I am in Rome this week conducting some extremely important research that, very frankly, requires both perspicacity and determination. I refer of course to wine and restaurant research. It gets difficult to form sound judgements after three or four days. But you push on, switching from excellent reds to excellent whites just for the heck of it, and from fresh pasta to crepes to zuppa.

One favorite cuisinal establishment in the Vatican area is Armando's, on Via Plauto. I know the food is good because all manner of Roman curial officials inhabit the place. I am a regular myself, although Cardinal Ratzinger—remember him?—didn't even recognize me the two times he strolled in for lunch in 2002 and 2003.

When Benedict came in, I might add, the proprietor, Armando, instantly switched the music from Italian pop to classical. (Didn't Adolf Hitler also enjoy classical music? German...classical music...disciplined—you see the connection?)

In any case, a few thoughts on his election, in no particular order.

1. Wilton Wynn, unofficial dean of the college of correspondents, the retired Time magazine man, has now had two weeks to reflect on what we agreed was the shock of Benedict's election. Pausing from a difficult (because huge) plate of risotto, I suggested that this spells the end, for the forseeable future, of the Italian lock on the papacy. Wojtyla could always be seen as a fluke election. But now we've had two of those. Wynn agreed and raised me one. Tettamanzi, the clear favorite going into the conclave, "was too Italian." The cardinals look for multi-lingualists now with important resumes, and what was once the Italians' greatest strength—total familiarity with the Vatican and intimacy with Rome's insiders—has become a potential drawback. Therefore, no more Lucianis (John Paul I, who rarely left Northern Italy).
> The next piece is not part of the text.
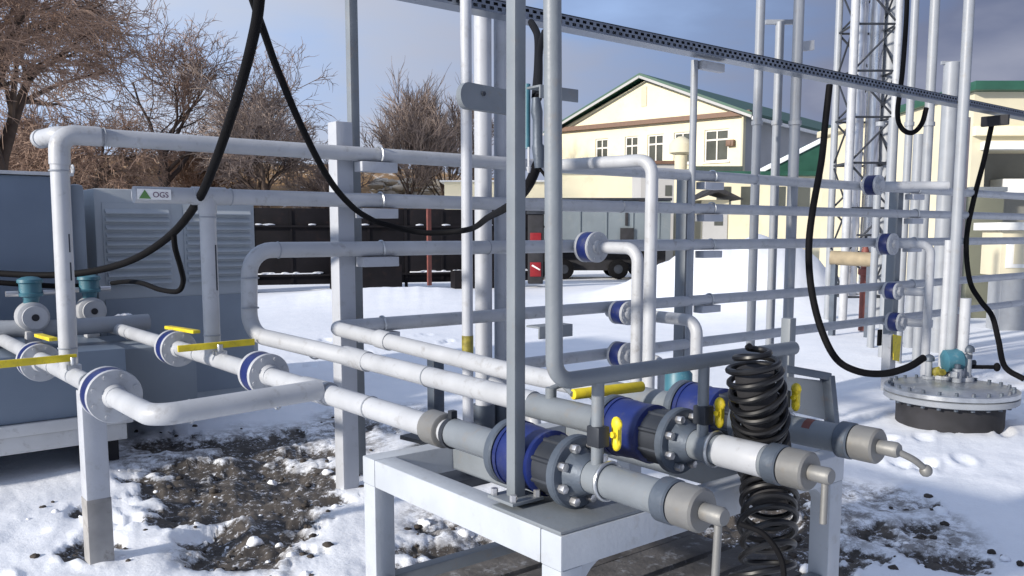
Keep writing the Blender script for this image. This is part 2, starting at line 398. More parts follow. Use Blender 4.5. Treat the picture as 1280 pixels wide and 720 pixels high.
# --- line 2
t = thing('pipe_line', 'white pipe with short riser and second rail carrying a small sticker', 'pipe', V(1.68, Y0, .9))
part('lower_pipe', MB().tube([V(1.68, 7.75, .89), V(1.68, 2.45, .905)], RP), white, t)
part('riser', MB().cyl(V(1.68, Y0, .9), V(1.68, Y0, 1.80), RP, 20), white, t)
part('rail', MB().tube([V(1.30, Y0, 1.793), V(14.5, Y0, 1.80)], RP, 0, 18), white, t)
part('rail_tee', MB().cyl(V(1.60, Y0, 1.795), V(1.78, Y0, 1.795), RP*1.13, 18).cyl(V(1.68, Y0, 1.70), V(1.68, Y0, 1.8), RP*1.13, 18), white, t)
part('pipe_tee', MB().cyl(V(1.68, 3.60, .9), V(1.68, 3.36, .905), RP*1.18, 20), white, t)
part('dark_streak', MB().box((1.700, Y0-RP*.93, 1.28), (1.707, Y0-RP*.93+.008, 1.53)), dark, t)
flange_joint(t, (1.68, 5.42, .89), AY); flange_joint(t, (1.68, 4.07, .905), AY, .105)
q0, q1 = P(222, 435, Y=4.66), P(318, 427, Y=4.66)
lever(t, 1.68, 4.66, .905, q0.x, q1.x)
part('valve_handle', MB().beam(V(1.70, 5.62, 1.0), V(1.74, 5.2, 1.005), .045, .02), yellow, t, bevel=.003)
part('coupling', MB().lathe((1.68, 2.52, .905), AY, [(-.05, .055), (-.045, .062), (.045, .062), (.05, .055)]), beige, t)
part('clamp_band', MB().ring((1.68, 2.42, .905), AY, .054, .046, .022).box((1.668, 2.42, .957), (1.692, 2.442, .985)), dark, t)
st = part('sticker', MB().box((1.305, Y0-RP-.0035, 1.768), (1.475, Y0-RP-.0005, 1.822)), sticker_w, t)
part('triangle_mark', MB().prism([V(1.312, Y0-RP-.006, 1.772), V(1.372, Y0-RP-.006, 1.772), V(1.342, Y0-RP-.006, 1.818)], (0, .002, 0)), sgreen, st)
def text_mb(txt, size, org, u, w):
    cu = bpy.data.curves.new('t', 'FONT'); cu.body = txt; cu.size = size; cu.extrude = .0006
    ob = bpy.data.objects.new('t', cu); COL.objects.link(ob)
    dg = bpy.context.evaluated_depsgraph_get(); me = bpy.data.meshes.new_from_object(ob.evaluated_get(dg))
    n = u.cross(w)
    mb = MB().add([org + u*v.co.x + w*v.co.y + n*v.co.z for v in me.vertices], [tuple(p.vertices) for p in me.polygons])
    bpy.data.objects.remove(ob); bpy.data.curves.remove(cu); bpy.data.meshes.remove(me)
    return mb
part('lettering', text_mb('OGS', .040, V(1.381, Y0-RP-.0055, 1.780), AX, AZ), lilac, st, smooth=False)
welds(t, [(V(1.68, Y0, 1.68), AZ), (V(1.68, Y0, 1.03), AZ), (V(1.81, Y0, 1.794), AX), (V(4.9, Y0, 1.796), AX), (V(1.68, 5.0, .9), AY), (V(1.68, 3.0, .903), AY), (V(1.68, 6.4, .89), AY)])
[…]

2. Benedict XVI is putting his own reserved stamp on the papacy in record time. I hate to disappoint you, but public Masses with greetings of the flock in 21 languages may not be that common. Tight pronoucements in Latin (when speaking to churchmen) or just in Italian (when speaking to the faithful) will be the norm, or so it seems. Another example of the change in style: Ascension Thursday, which in America as you well know is a holy day of obligation when it falls on a Thursday after a Tuesday when there is not a bishops' meeting, is not a holy day in Italy but you could normally catch a glimpse of John Paul II. This year it is apparently coming and going without Benedict saying public Mass. More significantly, the new pontiff's private daily Masses have not, so far, been open to 20 or 30 invited guests, which was John Paul II practice for over 27 years. It was rare before his time. The guessing is that Benedict will make it rare again.

How many people per day can the Holy Father possibly be delighted to meet, especially when he was in the Hitler Youth, is highly disciplined, and only likes classical music?

3. The election of Benedict confounded all observers. It's true that we began to hear his name in the weeks after John Paul began to fade, but no expert I have read thought that he had a realistic chance until just before the conclave itself. Then, some dutifully reported that Vatican insiders had begun to mention him as having a solid bloc of votes to start the conclave. That we all knew. But his very outspokenness and superb sermons and addresses (there were four in the late winter and spring, by my count) were thought to present an additional impediment to his election. How, experts reasoned, could he be a consensus pick, or if you wish a compromise candidate, when he refused to play that role—indeed forthrightly rejected it with his tough sermons and very public assertion of superiority. How, I reasoned, could this clearly superior man be elected by a group that has not exactly distinguished itself with courage or clarity of thought except on infanticide? (Yes, they're hard as rock on the tricky infanticide issue.)

4. John Allen of the National Catholic Reporter, who has cashed in enviably on the conclave and is the English world's reigning expert on papal elections and on Ratzinger himself, had in recent years dismissed the old left-right categories for analyzing the college of cardinals. Yet two of Allen's four new categories were, well, center-right political categories by another name. And Benedict fell into both of those camps. Allen and the rest of us thought each group of cardinals was pretty equal in strength. The point is that by any analysis that I have heard, there was something extra at work in this conclave. And I would contend that the Holy Spirit's influence was evident, all the more so with the emphatic nature of the election of the most emphatic man in recent memory to occupy the Chair of Peter.

5. No Catholic is bound to believe that the Holy Spirit's choice is always elected. We're bound to believe in papal primacy and infallibility, whoever is elected. But I think Joseph Ratzinger will prove a Godsend for traditionalists who have read his almost-adamant endorsements of the 1962 missal as a legitimate and desireable option for Mass. Just as importantly for the Church, he will prove to be a reformer of the new rite—for years he has called for such reform. Be prepared to rally around him.